O barulho na época incomodou a construtora, que moveu a ação contra Fraga. A petição foi julgada em 24 horas. No documento, os advogados da construtora, Marcelo Terra e Danilo Magnane Santis, relataram que “o direito de expressão do réu encontra limites no direito de propriedade e livre iniciativa da autora (Mofarrej)”. De acordo com eles, Ricardo Fraga estava causando prejuízos econômicos à construtora.
Na tarde de sexta-feira (6) deste mês, outra manifestação foi realizada em frente ao condomínio, em defesa da liberdade de expressão de Ricardo Fraga. “O apoio do Artigo 19 está sendo muito importante, pois é uma ONG internacional que defende a livre manifestação, a liberdade de expressão e a transparência das informações, justamente o que o movimento O Outro Lado do Muro fazia.”
Para a advogada Camila Marques, da ONG Artigo 19, a censura online imposta a Fraga é um caso inédito no país. “Existem outros casos de restrição digital, como a retirada de conteúdo específico, mas o caso dele se diferencia dos demais por se tratar de uma censura de protesto online. Esse é um dos primeiros casos dessa natureza no país. E isso é muito perigoso porque abre um precedente no próprio sistema de justiça para que outras decisões semelhantes venham a acontecer. A liberdade de se expressar nas redes sociais pode ser atingida por esse tipo de decisão”, alerta a advogada.
A decisão desconsiderou completamente um direito fundamental, que é o da liberdade de expressão, previsto na Constituição Federal. “No momento em que a construtora alega que o direito de propriedade está sendo prejudicado, o juiz deve colocar os dois direitos numa balança, o direito da liberdade de ex-pressão e o direito alegado pela construtora, e então equacionar para ver se o Ricardo estava ou não causando danos. A causa defendida era muito maior do que o direito individual, pois não se tratava de uma discussão isolada, era pública. Todos esses fatores deveriam ser levados em consideração, e não foi o que aconteceu”, explica Camila. “A decisão foi tomada sem que eu pudesse relatar a minha parte da história”, destaca Fraga.

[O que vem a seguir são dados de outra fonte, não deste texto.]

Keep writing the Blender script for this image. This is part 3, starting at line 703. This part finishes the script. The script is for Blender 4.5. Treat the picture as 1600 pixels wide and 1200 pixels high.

Em maio de 2013, o Tribunal de Justiça de São Paulo manteve a censura, alterando apenas a restrição física: deixando de ser de 1 km para ser de um quarteirão. Mas, em setembro de 2014, o juiz de primeira instância decidiu alterar novamente para 1 km. Fraga recorreu da decisão e aguarda um novo julgamento — que pode levar anos.
Embora o destino do terreno não tenha sido nenhum daqueles desenhados pelos moradores durante a intervenção, Fraga se diz satisfeito com o resultado da intervenção. “Ela cumpriu seu papel: mobilizar os moradores para refletir sobre a cidade, sobre o meio ambiente, sobre a ocupação dos espaços. Além disso, outros movimentos surgiram, como o ‘Redes Novos Parques SP’, que defende o uso adequado dos espaços”.
Quanto à imposição do silêncio e a ter a liberdade de se expressar proibida, a sensação de Fraga é outra: “Essa censura é uma ferida que não cicatrizou”.